Is “Charging Bull” a Threat?

I came across this article today about the artist, Arturo Di Modica, who created the “Charging Bull” statue nearly 30 years ago. You may know a new statue—“Fearless Girl”—was recently placed directly facing the bull. According to the creators, “Fearless Girl” is intended to show the “power of women in leadership” and encourage “greater gender diversity on corporate boards.” But Mr. Di Modica finds the statue upsetting and says it distorts the message of his work.

He claims his statue was intended to represent “freedom in the world, peace, strength, power and love” but with the addition of “Fearless Girl” its message is no longer positive and optimistic, but “has been transformed into a negative force and a threat.”

I’m okay with seeing “Charging Bull” as a threat, and not just because of the need for greater equality for women.

Though I can empathize with Di Modica’s feelings, whatever his intention for the meaning of the statue was, the nature of art and symbols is that they mean different things to different people, and those meanings evolve over time. Its placement in the middle of the financial district means that the freedom, peace, strength, power, and love that Di Modica envisioned are associated with the bullish stock market, financial optimism, and economic growth.

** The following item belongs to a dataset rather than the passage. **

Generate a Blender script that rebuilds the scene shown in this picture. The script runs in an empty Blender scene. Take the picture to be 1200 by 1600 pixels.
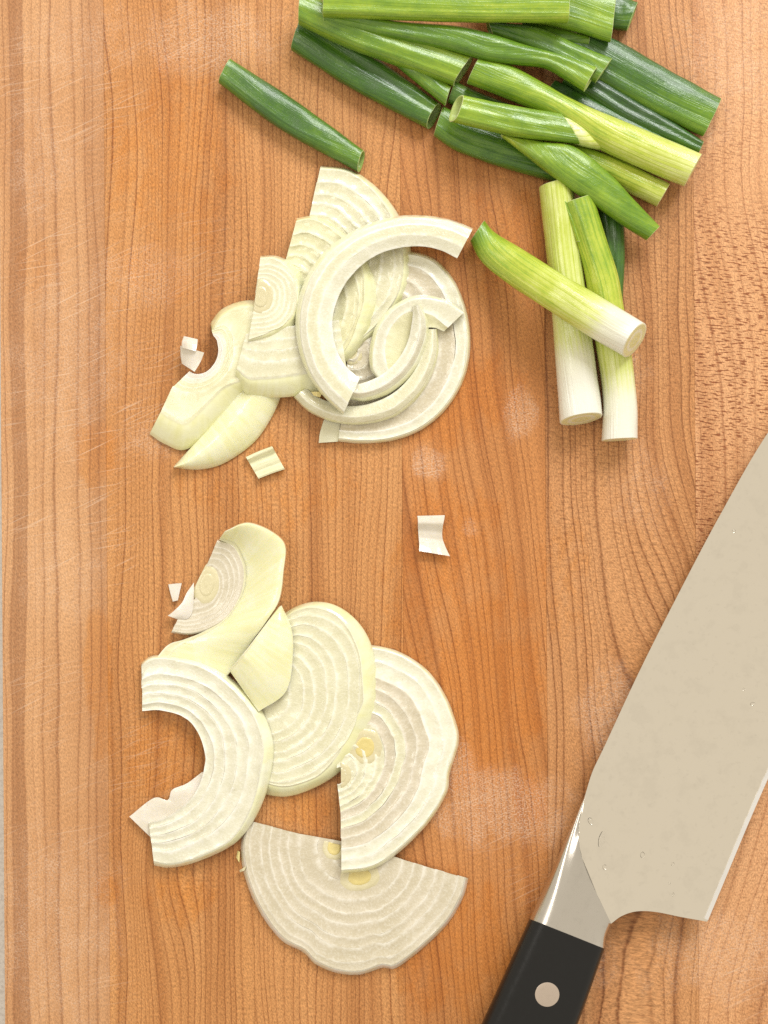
import bpy, bmesh, math, random
from mathutils import Vector, noise as mnoise

# ------------------------------------------------------------------ camera, world, lights, exposure
S = 0.0002            # metres per photo pixel on the board plane
D = 0.42              # camera height over the board
scn = bpy.context.scene
C = scn.collection
cam = bpy.data.cameras.new("camera"); camo = bpy.data.objects.new("camera", cam); C.objects.link(camo)
camo.location = (0, 0, D)
cam.sensor_fit = 'VERTICAL'; cam.sensor_height = 24.0; cam.lens = 24.0 * D / (1600 * S)
cam.clip_start = 0.01; cam.clip_end = 20
scn.camera = camo

w = bpy.data.worlds.new("World"); scn.world = w; w.use_nodes = True
bg = w.node_tree.nodes["Background"]
bg.inputs[0].default_value = (1.0, 0.90, 0.74, 1); bg.inputs[1].default_value = 0.70

def area(name, loc, size, sizey, energy, col, target=(0, 0, 0)):
    l = bpy.data.lights.new(name, 'AREA'); l.shape = 'RECTANGLE'; l.size = size; l.size_y = sizey
    l.energy = energy; l.color = col
    o = bpy.data.objects.new(name, l); C.objects.link(o); o.location = loc
    o.rotation_euler = (Vector(target) - Vector(loc)).to_track_quat('-Z', 'Y').to_euler()
    return o
area("window_light", (0.42, 1.05, 0.95), 0.75, 0.55, 16.5, (0.98, 0.985, 1.0))
area("ceiling_light", (-0.62, 0.2, 1.2), 0.4, 0.4, 2.2, (1.0, 0.95, 0.88))

scn.view_settings.view_transform = 'Standard'; scn.view_settings.look = 'None'
scn.view_settings.exposure = 0.14; scn.view_settings.gamma = 1.0
scn.cycles.use_denoising = False
try:
    scn.cycles.denoiser = 'OPENIMAGEDENOISE'; scn.cycles.denoising_input_passes = 'RGB_ALBEDO_NORMAL'; scn.cycles.denoising_prefilter = 'ACCURATE'
except Exception: pass
scn.cycles.max_bounces = 6; scn.cycles.diffuse_bounces = 3; scn.cycles.glossy_bounces = 3; scn.cycles.transmission_bounces = 4

random.seed(7)
MM = 0.001

# ------------------------------------------------------------------ helpers
def P(px, py, z=0.0):
    """photo pixel + height over the board (metres) -> point in the place"""
    k = S * (1 - z / D)
    return Vector(((px - 600) * k, (800 - py) * k, z))

def spline(pts, n, closed=False):
    """Catmull-Rom through pts, resampled to n points evenly along its length"""
    pts = [Vector(p) for p in pts]
    if len(pts) == 2:
        return [pts[0].lerp(pts[1], i / (n - 1)) for i in range(n)]
    ext = [pts[0] * 2 - pts[1]] + pts + [pts[-1] * 2 - pts[-2]]
    fine = []
    for i in range(1, len(ext) - 2):
        p0, p1, p2, p3 = ext[i - 1:i + 3]
        for k in range(24):
            t = k / 24
            fine.append(0.5 * ((2 * p1) + (p2 - p0) * t + (2 * p0 - 5 * p1 + 4 * p2 - p3) * t * t + (3 * p1 - p0 - 3 * p2 + p3) * t ** 3))
    fine.append(ext[-2])
    L = [0.0]
    for a, b in zip(fine, fine[1:]): L.append(L[-1] + (b - a).length)
    out = []; j = 0
    for i in range(n):
        d = L[-1] * i / (n - 1)
        while j < len(L) - 2 and L[j + 1] < d: j += 1
        seg = L[j + 1] - L[j]
        out.append(fine[j].lerp(fine[j + 1], (d - L[j]) / seg if seg > 1e-9 else 0))
    return out

def interp(lst, u):
    """piecewise linear value of a list (evenly spaced) at u in 0..1"""
    if not isinstance(lst, (list, tuple)): return lst
    if len(lst) == 1: return lst[0]
    x = max(0, min(0.99999, u)) * (len(lst) - 1); i = int(x)
    return lst[i] + (lst[i + 1] - lst[i]) * (x - i)

def sstep(a, b, x):
    t = max(0.0, min(1.0, (x - a) / (b - a))); return t * t * (3 - 2 * t)

def nz(x, y=0.0, z=0.0): return mnoise.noise((x, y, z))

def mesh_obj(name, verts, faces, mat, parent=None, attrs=None, smooth=True, sharp=None):
    me = bpy.data.meshes.new(name); me.from_pydata([tuple(v) for v in verts], [], faces); me.update()
    bm = bmesh.new(); bm.from_mesh(me); bmesh.ops.recalc_face_normals(bm, faces=bm.faces)
    if sharp:
        for e in bm.edges:
            if len(e.link_faces) == 2 and e.calc_face_angle(0) > sharp: e.smooth = False
    bm.to_mesh(me); bm.free()
    if smooth: me.polygons.foreach_set('use_smooth', [True] * len(me.polygons))
    if attrs:
        for k, vals in attrs.items():
            if isinstance(vals[0], (int, float)):
                a = me.attributes.new(k, 'FLOAT', 'POINT'); a.data.foreach_set('value', vals)
            else:
                a = me.attributes.new(k, 'FLOAT_VECTOR', 'POINT'); a.data.foreach_set('vector', [c for v in vals for c in v])
    me.materials.append(mat)
    o = bpy.data.objects.new(name, me); C.objects.link(o)
    if parent: o.parent = parent
    return o

def thing(name, label, cat, group=None, loc=None):
    o = bpy.data.objects.new(name, None); C.objects.link(o)
    o.empty_display_size = 0.01
    o['label'] = label; o['category'] = cat
    if group: o['group'] = group
    return o

def tag(o, label, cat, group=None):
    o['label'] = label; o['category'] = cat
    if group: o['group'] = group
    return o

# ------------------------------------------------------------------ node helper
class NT:
    def __init__(s, name):
        s.m = bpy.data.materials.new(name); s.m.use_nodes = True; s.t = s.m.node_tree; s.n = s.t.nodes
        s.b = s.n['Principled BSDF']
    def link(s, a, b): s.t.links.new(a, b)
    def put(s, sock, v):
        if hasattr(v, 'links') or hasattr(v, 'is_linked'): s.link(v, sock)
        elif isinstance(v, (tuple, list)) and sock.type == 'RGBA' and len(v) == 3: sock.default_value = (*v, 1)
        else: sock.default_value = v
    def math(s, op, a, b=None, c=None, clamp=False):
        n = s.n.new('ShaderNodeMath'); n.operation = op; n.use_clamp = clamp
        s.put(n.inputs[0], a)
        if b is not None: s.put(n.inputs[1], b)
        if c is not None: s.put(n.inputs[2], c)
        return n.outputs[0]
    def add(s, a, b): return s.math('ADD', a, b)
    def mul(s, a, b): return s.math('MULTIPLY', a, b)
    def rng(s, v, a, b, c=0.0, d=1.0, smooth=True):
        n = s.n.new('ShaderNodeMapRange'); n.interpolation_type = 'SMOOTHSTEP' if smooth else 'LINEAR'
        s.put(n.inputs[0], v)
        for i, x in enumerate((a, b, c, d)): s.put(n.inputs[i + 1], x)
        return n.outputs[0]
    def mix(s, f, a, b, mode='MIX'):
        n = s.n.new('ShaderNodeMix'); n.data_type = 'RGBA'; n.blend_type = mode
        s.put(n.inputs[0], f); s.put(n.inputs[6], a); s.put(n.inputs[7], b); return n.outputs[2]
    def noise(s, vec, scale=1.0, detail=2.0, rough=0.5, dist=0.0):
        n = s.n.new('ShaderNodeTexNoise'); s.put(n.inputs['Vector'], vec)
        n.inputs['Scale'].default_value = scale; n.inputs['Detail'].default_value = detail
        n.inputs['Roughness'].default_value = rough; n.inputs['Distortion'].default_value = dist
        return n.outputs[0]
    def white(s, v):
        n = s.n.new('ShaderNodeTexWhiteNoise'); n.noise_dimensions = '1D'; s.put(n.inputs['W'], v); return n.outputs[0]
    def voro(s, vec, scale, feature='F1'):
        n = s.n.new('ShaderNodeTexVoronoi'); n.feature = feature; s.put(n.inputs['Vector'], vec); n.inputs['Scale'].default_value = scale
        return n.outputs[0]
    def vec(s, x, y, z=0.0):
        n = s.n.new('ShaderNodeCombineXYZ')
        for i, v in enumerate((x, y, z)): s.put(n.inputs[i], v)
        return n.outputs[0]
    def sep(s, v):
        n = s.n.new('ShaderNodeSeparateXYZ'); s.put(n.inputs[0], v); return n.outputs
    def attr(s, name):
        n = s.n.new('ShaderNodeAttribute'); n.attribute_name = name; return n
    def pos(s): return s.n.new('ShaderNodeNewGeometry').outputs['Position']
    def ramp(s, v, stops, interp='LINEAR'):
        n = s.n.new('ShaderNodeValToRGB'); n.color_ramp.interpolation = interp
        e = n.color_ramp.elements
        while len(e) < len(stops): e.new(0.5)
        for i, (p, c) in enumerate(stops):
            e[i].position = p; e[i].color = (*c, 1) if len(c) == 3 else c
        s.put(n.inputs[0], v); return n.outputs[0]
    def bump(s, h, strength, dist):
        n = s.n.new('ShaderNodeBump'); n.inputs['Strength'].default_value = strength; n.inputs['Distance'].default_value = dist
        s.put(n.inputs['Height'], h); s.link(n.outputs[0], s.b.inputs['Normal']); return n
    def set(s, **k):
        for key, v in k.items(): s.put(s.b.inputs[key.replace('_', ' ')], v)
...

What has become a popular tourist attraction and photo opportunity for visitors to New York City is more like the golden calf built by the Israelites at the foot of Mount Sinai. What the bull symbolizes has become an idol to many Americans, including Christians.

In this light the “Charging Bull” is a threat.

At the risk of taking this analogy too far, perhaps the church should see themselves as the “Fearless Girl”— not bowing to the idol of economic growth and prosperity but willing to stand up to the national ideals, bearing witness to the need for a change, for another way to freedom, peace, and love. A way not bound to continual progress, and upward mobility, but bound to the way of Christ who emptied himself, suffered, and died to bring us life.

3 comments

  1. Dang girl! You TOTALLY nailed it! I agree, and the idea of the Fearless Girl representing the church is powerful… Amen!